GreedyViG: Dynamic Axial Graph Construction for Efficient Vision GNNs

TL;DR

GreedyViG introduces Dynamic Axial Graph Construction (DAGC) to replace expensive KNN-based graph construction in Vision GNNs, enabling dynamic yet efficient connectivity within images. The method is paired with a CNN-GNN backbone, GreedyViG, which alternates MBConv local processing with DAGC global message passing and uses Conditional Positional Encoding to incorporate spatial context. Across ImageNet-1K, COCO, and ADE20K, GreedyViG achieves state-of-the-art or competitive accuracy with substantially lower GMACs and parameters compared to ViG, ViHGNN, and MobileViG, demonstrating the viability of a dynamic, axial graph approach for efficient vision backbones. The work highlights that combining local CNN processing with dynamic graph convolution can outperform current SOTA while maintaining efficiency, suggesting a strong practical impact for real-world vision systems.

Abstract

Vision graph neural networks (ViG) offer a new avenue for exploration in computer vision. A major bottleneck in ViGs is the inefficient k-nearest neighbor (KNN) operation used for graph construction. To solve this issue, we propose a new method for designing ViGs, Dynamic Axial Graph Construction (DAGC), which is more efficient than KNN as it limits the number of considered graph connections made within an image.
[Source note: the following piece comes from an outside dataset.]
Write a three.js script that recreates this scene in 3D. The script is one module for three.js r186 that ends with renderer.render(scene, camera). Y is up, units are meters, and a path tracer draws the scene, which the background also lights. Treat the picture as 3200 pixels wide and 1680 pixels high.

Additionally, we propose a novel CNN-GNN architecture, GreedyViG, which uses DAGC. Extensive experiments show that GreedyViG beats existing ViG, CNN, and ViT architectures in terms of accuracy, GMACs, and parameters on image classification, object detection, instance segmentation, and semantic segmentation tasks. Our smallest model, GreedyViG-S, achieves 81.1% top-1 accuracy on ImageNet-1K, 2.9% higher than Vision GNN and 2.2% higher than Vision HyperGraph Neural Network (ViHGNN), with less GMACs and a similar number of parameters. Our largest model, GreedyViG-B obtains 83.9% top-1 accuracy, 0.2% higher than Vision GNN, with a 66.6% decrease in parameters and a 69% decrease in GMACs. GreedyViG-B also obtains the same accuracy as ViHGNN with a 67.3% decrease in parameters and a 71.3% decrease in GMACs. Our work shows that hybrid CNN-GNN architectures not only provide a new avenue for designing efficient models, but that they can also exceed the performance of current state-of-the-art models.

Figures (5)

• Figure 1: Comparison of model size and performance (top-1 accuracy on ImageNet-1K). GreedyViG achieves the highest performance compared to other state-of-the-art models.
• Figure 2: DAGC and SVGA graph construction. a) SVGA graph construction for the green patch of an 8$\times$8 image. All red patches will be connected to the green patch regardless of similarity. b) DAGC for the green patch of an 8$\times$8 image. DAGC dynamically constructs a graph along the axes, through applying a mask (the blue patches) to only connect similar patches in terms of Euclidean distance. The red patches will not be connected to the green patch as they are not a part of the mask.
• Figure 3: Euclidean distance calculation between the original image and the image with its quadrants flipped along the diagonal.
• Figure 4: GreedyViG architecture. (a) Network architecture showing the stages and blocks. (b) The Conv Stem. (c) MBConv Block. (d) Downsample. (e) DAGC Block. (f) Dynamic Grapher. (g) FFN.
• Figure 5: Comparison of model size and performance (mIoU on ADE20K). GreedyViG achieves the highest performance on all model sizes compared to other state-of-the-art models. a) shows performance compared to parameters and b) shows performance compared to GMACs.